Even its details, which mimic secular recruitment, make it difficult for the right person to be chosen. No good Christian, after all, is supposed to seek power (“Let the cup pass from me”), so the sort of chap who is happy to rustle up the references now demanded, submit the CV and personal statement (does it begin “I want to run the Church of England because…”?) and endure the innovation of interviews is, almost by definition, the wrong man. Expect the winner to be a pleasant middle manager, liberal in his theological and political views, happy to climb on the carousel of consultation. The obvious choice in this style is Graham James, Bishop of Norwich. 

But if there is any point in an established Church of England, it must be as part of the culture, not a sub-culture of its own. For peculiar historical reasons, the Archbishop of Canterbury is in a unique position to help bring God to the people of England, and to do so in a way which is not oppressive and fanatical, but benign and inclusive. 

Despite the weakness of organised religion today, the media have actually made this role even more important than in the past. Once upon a time, the clergy in general performed it. 

Today, a great deal rides on one man.

That one man will find himself, to quote Jesus in Matthew’s Gospel, a “sheep in the midst of wolves”, and will therefore have to “be… wise as serpents, and harmless as doves”.

Any candidate with that serpent-like wisdom would state at once that the job, as at present constituted, is impossible. As Dr Williams admitted in a recent interview with this newspaper, the combination of being national oracle, Establishment figure, ecumenical leader and interlocutor with other faiths, chairman of endless committees, and a sort of underpowered executive boss of the worldwide Anglican Communion cannot work.

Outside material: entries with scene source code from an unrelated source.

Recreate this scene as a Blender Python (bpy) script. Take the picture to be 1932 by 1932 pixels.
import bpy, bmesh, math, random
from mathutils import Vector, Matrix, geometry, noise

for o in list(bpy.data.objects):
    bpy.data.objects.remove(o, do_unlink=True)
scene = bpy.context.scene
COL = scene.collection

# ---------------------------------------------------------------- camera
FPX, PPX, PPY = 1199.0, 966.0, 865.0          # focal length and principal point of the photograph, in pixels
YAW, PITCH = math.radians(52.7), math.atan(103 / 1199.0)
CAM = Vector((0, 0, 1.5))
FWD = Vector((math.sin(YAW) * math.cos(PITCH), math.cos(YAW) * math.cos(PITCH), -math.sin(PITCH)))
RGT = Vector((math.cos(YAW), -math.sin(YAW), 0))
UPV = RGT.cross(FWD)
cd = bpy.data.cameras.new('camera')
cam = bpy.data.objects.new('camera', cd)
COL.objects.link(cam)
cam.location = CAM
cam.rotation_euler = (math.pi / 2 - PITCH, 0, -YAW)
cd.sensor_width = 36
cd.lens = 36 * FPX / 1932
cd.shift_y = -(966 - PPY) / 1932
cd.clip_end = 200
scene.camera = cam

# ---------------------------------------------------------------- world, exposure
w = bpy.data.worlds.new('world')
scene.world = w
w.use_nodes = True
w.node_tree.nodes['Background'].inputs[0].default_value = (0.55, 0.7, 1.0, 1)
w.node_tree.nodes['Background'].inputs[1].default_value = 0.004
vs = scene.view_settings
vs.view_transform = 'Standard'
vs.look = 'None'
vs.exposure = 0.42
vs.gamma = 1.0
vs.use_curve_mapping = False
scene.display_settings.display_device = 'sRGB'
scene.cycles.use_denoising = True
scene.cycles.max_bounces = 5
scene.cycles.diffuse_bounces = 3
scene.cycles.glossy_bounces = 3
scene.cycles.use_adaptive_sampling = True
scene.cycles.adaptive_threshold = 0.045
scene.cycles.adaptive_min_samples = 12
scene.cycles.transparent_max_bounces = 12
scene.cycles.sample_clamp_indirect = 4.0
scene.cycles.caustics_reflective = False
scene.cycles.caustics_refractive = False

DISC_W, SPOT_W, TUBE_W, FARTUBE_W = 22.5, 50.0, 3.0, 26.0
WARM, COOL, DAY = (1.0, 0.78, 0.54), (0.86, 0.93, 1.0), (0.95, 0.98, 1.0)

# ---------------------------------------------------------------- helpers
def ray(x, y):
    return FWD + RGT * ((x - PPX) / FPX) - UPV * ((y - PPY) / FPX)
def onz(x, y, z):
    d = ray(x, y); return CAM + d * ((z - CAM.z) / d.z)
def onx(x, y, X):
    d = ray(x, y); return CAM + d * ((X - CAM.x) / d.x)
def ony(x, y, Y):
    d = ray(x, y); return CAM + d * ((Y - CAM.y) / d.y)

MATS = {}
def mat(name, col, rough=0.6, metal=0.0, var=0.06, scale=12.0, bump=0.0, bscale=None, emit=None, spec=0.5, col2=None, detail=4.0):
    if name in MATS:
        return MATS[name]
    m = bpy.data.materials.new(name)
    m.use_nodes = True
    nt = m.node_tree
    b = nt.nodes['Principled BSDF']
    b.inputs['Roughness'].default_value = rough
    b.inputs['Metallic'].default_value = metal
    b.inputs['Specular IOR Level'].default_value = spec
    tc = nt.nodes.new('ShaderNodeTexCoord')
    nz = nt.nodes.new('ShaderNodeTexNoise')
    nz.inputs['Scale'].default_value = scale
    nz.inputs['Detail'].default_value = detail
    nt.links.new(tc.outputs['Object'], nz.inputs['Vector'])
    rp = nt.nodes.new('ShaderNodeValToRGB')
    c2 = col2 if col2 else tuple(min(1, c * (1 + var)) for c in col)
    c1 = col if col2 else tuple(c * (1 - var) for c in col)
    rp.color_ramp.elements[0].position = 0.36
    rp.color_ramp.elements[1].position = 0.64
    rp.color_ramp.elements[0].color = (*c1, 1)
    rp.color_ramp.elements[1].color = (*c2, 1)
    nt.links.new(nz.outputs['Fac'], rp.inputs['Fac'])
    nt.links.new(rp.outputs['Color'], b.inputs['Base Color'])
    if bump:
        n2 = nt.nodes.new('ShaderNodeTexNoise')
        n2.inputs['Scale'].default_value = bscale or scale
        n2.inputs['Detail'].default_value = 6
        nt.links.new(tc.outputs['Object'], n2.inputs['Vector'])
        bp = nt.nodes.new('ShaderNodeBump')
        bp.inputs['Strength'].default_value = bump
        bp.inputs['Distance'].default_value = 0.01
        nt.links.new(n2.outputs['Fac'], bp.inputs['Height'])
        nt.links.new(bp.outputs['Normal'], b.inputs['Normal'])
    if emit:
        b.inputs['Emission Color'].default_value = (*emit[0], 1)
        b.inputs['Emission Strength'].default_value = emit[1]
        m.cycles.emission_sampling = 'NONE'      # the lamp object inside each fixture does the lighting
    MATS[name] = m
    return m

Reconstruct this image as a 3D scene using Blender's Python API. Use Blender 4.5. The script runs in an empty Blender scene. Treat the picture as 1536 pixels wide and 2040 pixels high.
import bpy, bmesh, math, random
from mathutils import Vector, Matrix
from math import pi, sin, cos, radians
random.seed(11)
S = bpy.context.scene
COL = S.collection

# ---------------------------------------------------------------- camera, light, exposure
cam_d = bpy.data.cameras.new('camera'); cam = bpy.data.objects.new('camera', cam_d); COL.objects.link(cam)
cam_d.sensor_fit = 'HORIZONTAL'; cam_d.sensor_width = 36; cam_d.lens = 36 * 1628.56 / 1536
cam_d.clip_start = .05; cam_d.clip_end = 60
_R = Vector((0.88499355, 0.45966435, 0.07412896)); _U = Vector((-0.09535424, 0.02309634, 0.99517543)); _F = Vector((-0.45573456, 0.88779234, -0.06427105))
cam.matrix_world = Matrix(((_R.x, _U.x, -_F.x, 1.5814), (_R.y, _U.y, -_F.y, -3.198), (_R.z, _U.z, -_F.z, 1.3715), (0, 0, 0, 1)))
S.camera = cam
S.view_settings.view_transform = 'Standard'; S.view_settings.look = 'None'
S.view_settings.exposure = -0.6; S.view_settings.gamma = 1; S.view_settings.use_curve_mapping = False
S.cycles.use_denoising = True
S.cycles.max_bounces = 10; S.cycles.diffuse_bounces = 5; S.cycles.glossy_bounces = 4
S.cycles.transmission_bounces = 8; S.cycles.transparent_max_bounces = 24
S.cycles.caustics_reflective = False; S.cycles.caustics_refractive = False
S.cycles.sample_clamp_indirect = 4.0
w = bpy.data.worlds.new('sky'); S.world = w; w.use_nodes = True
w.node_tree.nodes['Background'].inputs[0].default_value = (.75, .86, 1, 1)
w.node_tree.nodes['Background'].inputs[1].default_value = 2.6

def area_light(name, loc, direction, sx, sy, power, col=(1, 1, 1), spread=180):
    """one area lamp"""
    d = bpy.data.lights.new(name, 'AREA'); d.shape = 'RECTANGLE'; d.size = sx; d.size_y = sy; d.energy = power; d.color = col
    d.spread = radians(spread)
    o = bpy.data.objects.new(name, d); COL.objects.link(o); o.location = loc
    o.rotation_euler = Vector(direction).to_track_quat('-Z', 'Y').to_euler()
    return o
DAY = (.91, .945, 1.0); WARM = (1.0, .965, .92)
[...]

The dreadful rows about homosexual clergy (small numbers of rich, liberal, mainly American whites infuriating much larger numbers of poor, conservative, mainly African blacks) cannot be solved by the Archbishop. He should be head of the Anglican Communion in the way that the Queen is head of the Commonwealth. He should be an honoured figurehead of unity, not a general without an army. Only the harmlessness of doves can work. He should swap being pseudo-papal for being spiritually pivotal.

The most important bit of the job to develop is that relationship – missionary, yet tolerant – with the people of England. 

In organisational terms, this means concentrating on reviving the parishes, not multiplying the committees. In terms of imaginative communication, it means trying to capture the spirit of William Blake’s famous poetical question (“And did those feet…?”), and his hope of an English Jerusalem.

No one, of course, can match this job description. 

But there are three candidates of real interest. 

The first is the Archbishop of York, Dr John Sentamu. “Confused”, “maverick”, his opponents say. But when I hear this warm Ugandan disparaged as an African tribal chief, it strikes me that such qualities of leadership and theatre would be welcome.

The second, largely unknown because he is so new, is Justin Welby, the Bishop of Durham. He is praised for holiness, an ability to set an agenda and a readiness to fight. His is the freshest face.

The third is Richard Chartres, the Bishop of London. The media mostly missed him because he was, at first, on the selection committee, and therefore disqualified. In fact, however, he had to resign because of clashes of dates, so he is eligible. Supporters (including, it is said, Welby of Durham himself) are pushing him forward. Dr Chartres has a skilful way of defusing problems – look at how the St Paul’s protest melted away when he took charge. He has a deep institutional understanding and love of what the Church of England is. This gives him a lively, well-grounded hope of what it can be. 

We, the people, have no power over what comes out of the Wash House, so there is no point in seeking out a people’s candidate. 

But if the eventual choice does little for us, the flock, why should our nation continue to empower the shepherd?